Well it arrived in the mail from the Dell refurbished warehouse about 2 days after I ordered it with free shipping.

Unfortunately I was heading out of town that afternoon and couldn't do an OSX install in that short amount of time, so I decided to simply set up the XP Home with the house network so she could do some surfing.

Well I found out to my horror that the install that came on the machine was UNABLE to access my WPA encrypted wifi network.

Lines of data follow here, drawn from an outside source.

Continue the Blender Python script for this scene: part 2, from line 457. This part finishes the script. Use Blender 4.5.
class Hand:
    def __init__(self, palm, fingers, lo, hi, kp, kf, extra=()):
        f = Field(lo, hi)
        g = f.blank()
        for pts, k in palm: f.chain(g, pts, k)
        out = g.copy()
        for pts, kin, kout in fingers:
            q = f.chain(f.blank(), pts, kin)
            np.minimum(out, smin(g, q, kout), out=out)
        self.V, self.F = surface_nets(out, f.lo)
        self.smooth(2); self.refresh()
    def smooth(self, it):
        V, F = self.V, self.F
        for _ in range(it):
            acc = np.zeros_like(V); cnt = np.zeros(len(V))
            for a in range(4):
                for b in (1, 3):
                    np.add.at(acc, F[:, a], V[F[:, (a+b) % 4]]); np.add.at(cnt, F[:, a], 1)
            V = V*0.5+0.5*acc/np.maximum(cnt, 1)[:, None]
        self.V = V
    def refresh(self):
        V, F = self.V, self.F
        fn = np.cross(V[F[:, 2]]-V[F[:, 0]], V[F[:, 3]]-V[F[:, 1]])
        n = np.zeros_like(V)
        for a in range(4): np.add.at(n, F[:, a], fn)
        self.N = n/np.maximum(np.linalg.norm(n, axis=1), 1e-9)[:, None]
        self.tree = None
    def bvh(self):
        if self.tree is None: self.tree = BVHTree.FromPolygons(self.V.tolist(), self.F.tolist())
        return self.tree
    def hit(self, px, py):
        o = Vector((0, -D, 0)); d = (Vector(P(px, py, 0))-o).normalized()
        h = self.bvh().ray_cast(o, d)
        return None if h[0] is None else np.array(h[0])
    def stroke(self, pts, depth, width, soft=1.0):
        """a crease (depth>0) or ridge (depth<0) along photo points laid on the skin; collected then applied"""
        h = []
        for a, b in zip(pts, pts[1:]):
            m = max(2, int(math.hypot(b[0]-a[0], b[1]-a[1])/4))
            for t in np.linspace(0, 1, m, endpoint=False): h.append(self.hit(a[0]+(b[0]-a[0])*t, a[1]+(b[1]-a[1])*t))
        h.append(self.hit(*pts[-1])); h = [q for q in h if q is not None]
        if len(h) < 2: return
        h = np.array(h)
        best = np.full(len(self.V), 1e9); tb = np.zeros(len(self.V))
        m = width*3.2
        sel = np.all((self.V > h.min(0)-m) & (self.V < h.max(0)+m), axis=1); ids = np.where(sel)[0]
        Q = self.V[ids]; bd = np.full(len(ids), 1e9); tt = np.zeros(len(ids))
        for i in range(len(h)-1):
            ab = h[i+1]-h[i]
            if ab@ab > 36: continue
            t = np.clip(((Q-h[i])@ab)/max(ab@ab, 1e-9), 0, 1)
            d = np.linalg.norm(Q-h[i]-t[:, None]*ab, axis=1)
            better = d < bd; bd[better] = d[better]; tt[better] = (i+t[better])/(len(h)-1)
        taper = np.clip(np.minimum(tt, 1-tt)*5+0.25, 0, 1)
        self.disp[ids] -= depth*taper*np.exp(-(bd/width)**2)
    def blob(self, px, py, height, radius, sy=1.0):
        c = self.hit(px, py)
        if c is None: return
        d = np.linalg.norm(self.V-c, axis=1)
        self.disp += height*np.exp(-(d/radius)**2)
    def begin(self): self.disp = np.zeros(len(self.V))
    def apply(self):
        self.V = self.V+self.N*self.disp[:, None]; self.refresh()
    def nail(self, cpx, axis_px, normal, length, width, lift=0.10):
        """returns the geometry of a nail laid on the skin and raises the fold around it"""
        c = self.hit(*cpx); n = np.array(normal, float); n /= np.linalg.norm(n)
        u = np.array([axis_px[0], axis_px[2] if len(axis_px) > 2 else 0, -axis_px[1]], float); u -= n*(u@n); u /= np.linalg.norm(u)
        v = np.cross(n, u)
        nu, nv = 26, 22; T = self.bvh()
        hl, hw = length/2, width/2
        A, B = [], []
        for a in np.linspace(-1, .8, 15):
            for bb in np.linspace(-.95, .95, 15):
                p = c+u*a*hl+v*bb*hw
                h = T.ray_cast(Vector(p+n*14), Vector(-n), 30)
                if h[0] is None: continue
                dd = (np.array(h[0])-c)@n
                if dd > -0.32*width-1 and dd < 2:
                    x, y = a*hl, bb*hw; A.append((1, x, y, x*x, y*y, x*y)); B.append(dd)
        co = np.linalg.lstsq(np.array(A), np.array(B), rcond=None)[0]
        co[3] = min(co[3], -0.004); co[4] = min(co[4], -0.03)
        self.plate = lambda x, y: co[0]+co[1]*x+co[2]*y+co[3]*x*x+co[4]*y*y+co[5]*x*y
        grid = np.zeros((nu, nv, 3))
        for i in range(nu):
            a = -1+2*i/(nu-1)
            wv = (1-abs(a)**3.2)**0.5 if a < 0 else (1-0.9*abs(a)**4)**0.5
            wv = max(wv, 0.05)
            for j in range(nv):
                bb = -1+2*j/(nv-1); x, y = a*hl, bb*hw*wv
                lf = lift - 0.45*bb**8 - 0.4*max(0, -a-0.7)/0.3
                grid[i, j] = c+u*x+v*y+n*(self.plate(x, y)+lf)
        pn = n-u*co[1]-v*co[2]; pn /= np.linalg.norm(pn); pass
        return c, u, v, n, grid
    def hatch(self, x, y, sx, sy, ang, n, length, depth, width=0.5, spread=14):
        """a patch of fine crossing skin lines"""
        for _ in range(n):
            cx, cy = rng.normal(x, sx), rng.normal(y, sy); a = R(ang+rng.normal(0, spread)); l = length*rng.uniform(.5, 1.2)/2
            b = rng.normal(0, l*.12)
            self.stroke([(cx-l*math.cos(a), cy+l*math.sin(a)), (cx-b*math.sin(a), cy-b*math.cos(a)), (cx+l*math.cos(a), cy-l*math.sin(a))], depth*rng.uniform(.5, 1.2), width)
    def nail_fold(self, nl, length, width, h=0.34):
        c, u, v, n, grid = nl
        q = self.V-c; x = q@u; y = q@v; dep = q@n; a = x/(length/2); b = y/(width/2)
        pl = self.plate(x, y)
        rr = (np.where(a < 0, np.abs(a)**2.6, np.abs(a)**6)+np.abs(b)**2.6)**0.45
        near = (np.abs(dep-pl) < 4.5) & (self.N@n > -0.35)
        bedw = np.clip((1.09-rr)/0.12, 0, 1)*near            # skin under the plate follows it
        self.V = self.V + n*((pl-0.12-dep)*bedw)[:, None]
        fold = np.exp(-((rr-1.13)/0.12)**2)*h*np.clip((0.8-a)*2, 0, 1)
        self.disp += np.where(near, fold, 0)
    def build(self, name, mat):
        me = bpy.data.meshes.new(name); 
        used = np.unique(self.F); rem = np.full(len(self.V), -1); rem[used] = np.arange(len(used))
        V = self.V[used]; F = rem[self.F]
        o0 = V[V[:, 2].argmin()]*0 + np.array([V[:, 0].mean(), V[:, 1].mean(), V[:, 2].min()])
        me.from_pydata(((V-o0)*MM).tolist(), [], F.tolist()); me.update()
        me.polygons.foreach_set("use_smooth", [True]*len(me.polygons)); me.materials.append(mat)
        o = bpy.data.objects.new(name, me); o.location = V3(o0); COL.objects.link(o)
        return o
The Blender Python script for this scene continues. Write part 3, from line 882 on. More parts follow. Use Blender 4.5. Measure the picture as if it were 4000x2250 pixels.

For comparision, Ubunutu immediately logged in, XP Pro immediately logged in, OSX immediately logged in.

I downloaded all the upgrades (took a couple of hours) still no WPA. Reading some forums gave some solutions, but I had run out of time, so it sits there on my desk, in front of the two 22" LCD monitors plugged into an ethernet cable...pathetic.

I could attempt to figure out what the problem is...maybe old drivers...but I don't care, I will put a fresh install of XP Pro on a small partition of the new SSD drive, and OSX on the rest.

Whatever the issue is, the Mini 9 should have shipped with the latest patches and drivers...

OpenVPN tunneling revisited

Well first I used the default standard VPN tunneling port...it was blocked.

Then I tried to use port 443 (SSH)...it was also blocked.

So finally I set the VPN to port 80 (HTTP)...that one worked! Only drawback is I have a webserver that can only use port 80...well I simply have my router...route a different port to that machine...and that worked fine.

Saturday, May 9, 2009

Ubuntu is still a challenge

I finally got around to updating my Ubuntu install (8.04) on my desktop (not the mini)...so I do the "update my version to 8.10"...and needless to say it broke it hard enough that I can only boot in rescue mode to terminal...I am sure it has something to do with the ATI display. But I haven't been able to fix it.

So I used some unused space on the drive and installed 9.04 (cleared out my unused OSX and WinXP partitions). 9.04 installed nicely and even has dual monitor ability...unfortunately there are no ATI drivers with this version, and the default drivers only allow a virtual screensize of 2500 wide...so the screen size control limited the size of my 22" screens to 1200x1050 on both...yea, great. Then no matter what I couldn't get one screen to be regular size (1680x1050). So having given up all other options, I installed the ATI driver and completely crashed Ubuntu.

I read some more and found that 8.10 still used the ATI drivers and would run two monitors in mirror mode (which was all I needed for now) in full screen size. So I wiped 9.04 and installed 8.10...works good. Interestingly during the install 8.10 recognized my other linux install and copied over some stuff...9.04 did not recognize any other installs. I then had to copy my ./evolution directory and I instantly had a fully working Evolution email setup (the install had copied all my email address info).

All I had left was VMware...first of all apparently the current version only allows a 30 day free use in workstation...but player is free? I could see the virtual machines directory in the other drive, but I couldn't copy it.

So I had to do a bunch of typing with a 'sudo cp' command...pita but it works.